Burmistrz Płotów, który przygotował projekt uchwały, swoją decyzję argumentował czynnikami ekonomicznymi. - Nie byłoby dzisiaj tej rozmowy i nie byłoby tego problemu, gdyby państwo wywiązywało się z podstawowego obowiązku, którym jest zapewnienie wynagrodzenia nauczycielom, ale tego nie ma. I stąd ten problem. Szkoła ma tradycje, widzimy, że osoby tam pracujące się starają, ale realia są takie, jakie są. Warunki w tej szkole są słabe. Lepsze warunki mogłyby mieć te dzieci w Szkole Podstawowej nr 2 – mówił w swoim wystąpieniu Radosław Mackiewicz. - Sądzę, że ta uchwała upadnie, ale moim obowiązkiem jest jej przedstawianie i ona co roku będzie przedstawiana. Jest to mój obowiązek wynikający z dbałości o finanse publiczne. Ja mogę chcieć, nie chcieć, lubić bądź nie lubić, ale obowiązki muszę spełniać. Za niespełnienie obowiązków są określone konsekwencje - tłumaczył swoje stanowisko burmistrz Mackiewicz. 

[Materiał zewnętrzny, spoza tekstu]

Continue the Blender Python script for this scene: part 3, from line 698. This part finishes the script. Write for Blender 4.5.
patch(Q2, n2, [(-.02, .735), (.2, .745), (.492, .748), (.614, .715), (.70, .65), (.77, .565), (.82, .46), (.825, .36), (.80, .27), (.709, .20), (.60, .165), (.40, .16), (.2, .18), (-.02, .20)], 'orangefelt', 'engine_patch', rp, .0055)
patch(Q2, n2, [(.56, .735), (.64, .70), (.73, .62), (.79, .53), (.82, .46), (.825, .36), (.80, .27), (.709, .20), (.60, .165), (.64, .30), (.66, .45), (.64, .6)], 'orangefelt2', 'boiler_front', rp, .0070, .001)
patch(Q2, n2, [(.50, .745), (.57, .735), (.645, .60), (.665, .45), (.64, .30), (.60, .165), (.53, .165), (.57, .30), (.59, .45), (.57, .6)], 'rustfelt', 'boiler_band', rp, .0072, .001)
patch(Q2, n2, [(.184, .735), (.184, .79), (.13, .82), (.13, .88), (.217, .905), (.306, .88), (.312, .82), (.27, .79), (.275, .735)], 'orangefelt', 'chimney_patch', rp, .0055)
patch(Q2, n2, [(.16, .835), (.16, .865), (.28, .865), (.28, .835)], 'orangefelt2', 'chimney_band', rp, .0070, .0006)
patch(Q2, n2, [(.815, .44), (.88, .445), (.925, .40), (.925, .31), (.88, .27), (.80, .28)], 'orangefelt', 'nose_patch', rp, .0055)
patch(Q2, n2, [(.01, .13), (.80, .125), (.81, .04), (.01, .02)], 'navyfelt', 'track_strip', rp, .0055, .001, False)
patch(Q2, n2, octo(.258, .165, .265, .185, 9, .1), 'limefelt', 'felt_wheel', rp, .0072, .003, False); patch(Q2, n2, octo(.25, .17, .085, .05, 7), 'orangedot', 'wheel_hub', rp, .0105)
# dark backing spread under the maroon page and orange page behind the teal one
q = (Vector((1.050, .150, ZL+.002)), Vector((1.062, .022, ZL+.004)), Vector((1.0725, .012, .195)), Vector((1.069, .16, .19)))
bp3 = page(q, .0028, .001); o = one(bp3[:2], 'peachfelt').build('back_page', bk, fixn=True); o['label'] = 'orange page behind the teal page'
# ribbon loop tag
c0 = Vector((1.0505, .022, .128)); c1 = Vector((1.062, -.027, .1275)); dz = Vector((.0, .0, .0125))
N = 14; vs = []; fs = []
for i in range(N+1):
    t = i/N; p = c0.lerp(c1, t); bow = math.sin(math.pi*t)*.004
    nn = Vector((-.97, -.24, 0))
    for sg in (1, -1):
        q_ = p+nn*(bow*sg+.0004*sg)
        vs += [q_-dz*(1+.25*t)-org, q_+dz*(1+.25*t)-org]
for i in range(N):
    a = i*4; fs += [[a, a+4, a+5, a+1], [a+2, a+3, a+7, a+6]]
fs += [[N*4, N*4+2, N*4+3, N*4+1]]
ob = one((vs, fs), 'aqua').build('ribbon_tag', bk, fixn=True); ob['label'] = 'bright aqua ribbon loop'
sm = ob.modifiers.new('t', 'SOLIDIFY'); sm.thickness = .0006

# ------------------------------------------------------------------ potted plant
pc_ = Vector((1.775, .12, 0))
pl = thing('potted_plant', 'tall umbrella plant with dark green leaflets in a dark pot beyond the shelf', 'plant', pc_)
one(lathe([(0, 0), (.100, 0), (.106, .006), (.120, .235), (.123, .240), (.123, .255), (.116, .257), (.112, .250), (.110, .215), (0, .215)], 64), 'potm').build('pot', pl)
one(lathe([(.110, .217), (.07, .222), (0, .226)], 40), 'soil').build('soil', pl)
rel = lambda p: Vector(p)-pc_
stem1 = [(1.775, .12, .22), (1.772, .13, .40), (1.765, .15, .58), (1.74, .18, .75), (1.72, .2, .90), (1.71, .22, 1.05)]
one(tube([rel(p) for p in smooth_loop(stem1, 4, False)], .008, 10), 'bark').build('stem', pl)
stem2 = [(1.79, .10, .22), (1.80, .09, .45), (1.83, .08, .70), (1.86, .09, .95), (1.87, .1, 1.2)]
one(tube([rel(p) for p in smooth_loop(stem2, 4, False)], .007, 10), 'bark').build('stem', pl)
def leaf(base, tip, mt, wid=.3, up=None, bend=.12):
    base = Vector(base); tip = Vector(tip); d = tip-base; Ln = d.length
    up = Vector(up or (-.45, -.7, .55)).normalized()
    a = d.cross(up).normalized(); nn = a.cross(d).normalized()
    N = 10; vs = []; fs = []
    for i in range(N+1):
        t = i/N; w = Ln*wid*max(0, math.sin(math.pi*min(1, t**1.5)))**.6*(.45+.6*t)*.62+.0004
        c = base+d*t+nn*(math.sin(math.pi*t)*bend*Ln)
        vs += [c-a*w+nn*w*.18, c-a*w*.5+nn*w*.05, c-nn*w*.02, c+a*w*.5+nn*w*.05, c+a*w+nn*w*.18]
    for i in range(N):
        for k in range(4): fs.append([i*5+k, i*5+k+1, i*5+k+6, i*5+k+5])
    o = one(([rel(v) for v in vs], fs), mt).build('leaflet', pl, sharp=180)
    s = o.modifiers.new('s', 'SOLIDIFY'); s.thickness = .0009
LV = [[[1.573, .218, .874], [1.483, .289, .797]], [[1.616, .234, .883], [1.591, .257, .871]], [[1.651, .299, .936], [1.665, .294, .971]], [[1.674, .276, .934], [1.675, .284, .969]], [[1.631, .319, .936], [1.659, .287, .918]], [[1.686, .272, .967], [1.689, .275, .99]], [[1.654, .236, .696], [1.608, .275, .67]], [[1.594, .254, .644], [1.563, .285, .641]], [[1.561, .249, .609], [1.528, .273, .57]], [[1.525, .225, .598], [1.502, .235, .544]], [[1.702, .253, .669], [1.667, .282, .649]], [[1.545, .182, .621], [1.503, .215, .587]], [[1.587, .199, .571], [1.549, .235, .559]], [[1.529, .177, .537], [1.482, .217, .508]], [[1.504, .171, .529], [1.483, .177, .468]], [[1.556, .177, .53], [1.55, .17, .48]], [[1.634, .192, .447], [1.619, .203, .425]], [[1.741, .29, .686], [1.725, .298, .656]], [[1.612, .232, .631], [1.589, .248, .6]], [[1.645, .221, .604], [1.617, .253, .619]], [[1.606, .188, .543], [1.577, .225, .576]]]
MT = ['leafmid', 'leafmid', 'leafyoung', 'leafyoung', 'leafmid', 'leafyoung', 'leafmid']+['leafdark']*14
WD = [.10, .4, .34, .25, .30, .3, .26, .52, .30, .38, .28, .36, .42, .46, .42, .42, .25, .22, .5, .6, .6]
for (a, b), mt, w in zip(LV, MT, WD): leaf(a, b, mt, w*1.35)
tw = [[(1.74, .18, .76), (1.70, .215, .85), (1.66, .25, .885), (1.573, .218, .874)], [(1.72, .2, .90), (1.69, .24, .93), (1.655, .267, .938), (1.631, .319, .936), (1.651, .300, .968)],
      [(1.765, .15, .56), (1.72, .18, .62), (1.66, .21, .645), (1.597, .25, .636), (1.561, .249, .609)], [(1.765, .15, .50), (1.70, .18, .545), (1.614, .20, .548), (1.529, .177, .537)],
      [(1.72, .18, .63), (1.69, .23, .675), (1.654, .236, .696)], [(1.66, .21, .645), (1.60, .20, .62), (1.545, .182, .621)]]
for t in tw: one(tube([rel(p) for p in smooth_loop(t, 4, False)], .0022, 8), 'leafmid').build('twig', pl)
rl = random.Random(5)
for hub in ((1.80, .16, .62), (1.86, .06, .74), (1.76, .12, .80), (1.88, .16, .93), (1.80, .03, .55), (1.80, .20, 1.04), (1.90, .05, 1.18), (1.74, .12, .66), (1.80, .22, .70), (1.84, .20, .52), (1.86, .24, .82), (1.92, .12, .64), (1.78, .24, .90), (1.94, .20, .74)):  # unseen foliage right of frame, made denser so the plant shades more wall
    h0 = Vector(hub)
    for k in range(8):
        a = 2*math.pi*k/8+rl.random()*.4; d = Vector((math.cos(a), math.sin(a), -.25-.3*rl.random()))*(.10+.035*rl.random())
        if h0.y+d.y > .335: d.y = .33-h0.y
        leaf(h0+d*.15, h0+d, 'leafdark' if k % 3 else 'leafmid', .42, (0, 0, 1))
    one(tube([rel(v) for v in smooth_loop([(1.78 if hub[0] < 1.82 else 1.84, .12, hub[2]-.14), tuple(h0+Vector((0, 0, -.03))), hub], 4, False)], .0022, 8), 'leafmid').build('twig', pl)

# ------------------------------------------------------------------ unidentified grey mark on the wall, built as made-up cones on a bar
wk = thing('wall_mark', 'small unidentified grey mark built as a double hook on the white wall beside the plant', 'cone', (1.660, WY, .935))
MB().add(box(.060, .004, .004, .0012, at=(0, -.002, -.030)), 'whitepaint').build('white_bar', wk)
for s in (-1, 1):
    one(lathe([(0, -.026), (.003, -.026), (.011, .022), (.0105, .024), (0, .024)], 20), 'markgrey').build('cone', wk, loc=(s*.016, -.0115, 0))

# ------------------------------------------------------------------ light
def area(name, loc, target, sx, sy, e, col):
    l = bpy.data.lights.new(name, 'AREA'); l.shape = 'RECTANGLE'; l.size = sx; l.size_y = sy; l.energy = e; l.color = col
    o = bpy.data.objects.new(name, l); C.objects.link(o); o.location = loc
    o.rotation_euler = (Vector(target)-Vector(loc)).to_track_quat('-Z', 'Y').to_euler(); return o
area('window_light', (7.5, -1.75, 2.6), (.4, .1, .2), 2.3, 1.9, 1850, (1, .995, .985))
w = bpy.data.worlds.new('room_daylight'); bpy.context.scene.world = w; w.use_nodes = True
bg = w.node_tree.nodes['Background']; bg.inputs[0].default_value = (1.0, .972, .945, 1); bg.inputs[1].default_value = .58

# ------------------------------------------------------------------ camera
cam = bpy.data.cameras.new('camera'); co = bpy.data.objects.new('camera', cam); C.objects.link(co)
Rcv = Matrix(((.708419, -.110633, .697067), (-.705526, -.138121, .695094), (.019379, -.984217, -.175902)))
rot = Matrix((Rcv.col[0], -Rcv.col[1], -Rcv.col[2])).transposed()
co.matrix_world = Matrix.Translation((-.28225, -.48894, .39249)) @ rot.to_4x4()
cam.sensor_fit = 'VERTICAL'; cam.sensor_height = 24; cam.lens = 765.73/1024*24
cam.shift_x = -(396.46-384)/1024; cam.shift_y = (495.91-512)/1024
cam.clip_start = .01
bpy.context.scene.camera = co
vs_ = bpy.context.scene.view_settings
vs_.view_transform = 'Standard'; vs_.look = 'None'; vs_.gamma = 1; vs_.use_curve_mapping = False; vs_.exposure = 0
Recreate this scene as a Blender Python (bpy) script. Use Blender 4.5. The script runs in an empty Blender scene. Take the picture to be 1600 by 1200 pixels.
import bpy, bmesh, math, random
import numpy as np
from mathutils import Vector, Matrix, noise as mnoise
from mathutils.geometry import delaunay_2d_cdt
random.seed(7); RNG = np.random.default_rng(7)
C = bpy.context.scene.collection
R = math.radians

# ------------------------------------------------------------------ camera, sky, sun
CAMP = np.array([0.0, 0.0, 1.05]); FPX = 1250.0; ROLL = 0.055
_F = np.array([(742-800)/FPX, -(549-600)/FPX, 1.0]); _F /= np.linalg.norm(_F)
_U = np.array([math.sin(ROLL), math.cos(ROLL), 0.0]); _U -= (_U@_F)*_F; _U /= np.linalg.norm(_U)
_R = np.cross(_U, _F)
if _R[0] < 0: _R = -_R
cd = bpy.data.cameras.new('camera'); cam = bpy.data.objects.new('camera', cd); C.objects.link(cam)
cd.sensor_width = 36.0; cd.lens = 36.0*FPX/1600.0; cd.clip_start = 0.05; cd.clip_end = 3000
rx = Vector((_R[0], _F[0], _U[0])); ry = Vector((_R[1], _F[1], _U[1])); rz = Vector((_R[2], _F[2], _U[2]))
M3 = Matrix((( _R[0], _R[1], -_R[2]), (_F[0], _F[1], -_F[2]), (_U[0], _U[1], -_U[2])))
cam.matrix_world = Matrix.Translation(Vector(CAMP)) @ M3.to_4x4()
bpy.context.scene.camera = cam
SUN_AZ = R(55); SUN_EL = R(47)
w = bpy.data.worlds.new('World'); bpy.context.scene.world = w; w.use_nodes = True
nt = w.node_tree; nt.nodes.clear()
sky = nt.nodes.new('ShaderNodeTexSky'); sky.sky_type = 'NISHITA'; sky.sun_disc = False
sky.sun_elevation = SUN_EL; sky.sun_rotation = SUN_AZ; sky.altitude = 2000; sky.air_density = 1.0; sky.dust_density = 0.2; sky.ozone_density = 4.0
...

Ostatecznie radni głosami 5 za, 9 przeciw i 1 wstrzymującym się zdecydowali o odrzuceniu projektu uchwały i pozostawieniu szkoły w Mechowie.

Za likwidacją Szkoły Podstawowej w Mechowie głosowali radni: Anna Bugzel, Ireneusz Bury, Eugeniusz Czaboryk, Barbara Laskowska oraz Artur Nabrzewski.

Przeciwko likwidacji placówki byli radni: Agnieszka Antoniak, Tomasz Bucholc, Marcin Makowiecki, Jerzy Nowicki, Roman Pawlaczyk, Beata Serafińska, Andżelika Sobczak, Iwona Taśmińska i Rafał Wandachowicz.

Od głosu wstrzymał się radny Michał Wojsznis.

Decyzja o przygotowaniu uchwały o zamiarze likwidacji szkoły podyktowana była przede wszystkim finansami (coraz niższą subwencją oświatową i wciąż rosnącymi wydatkami, jakie płotowski samorząd przeznacza na oświatę), a także niewielką liczbą uczniów uczęszczających do szkoły w Mechowie. Według stanu na 30 września 2019 w klasach I-VIII jest 68 uczniów.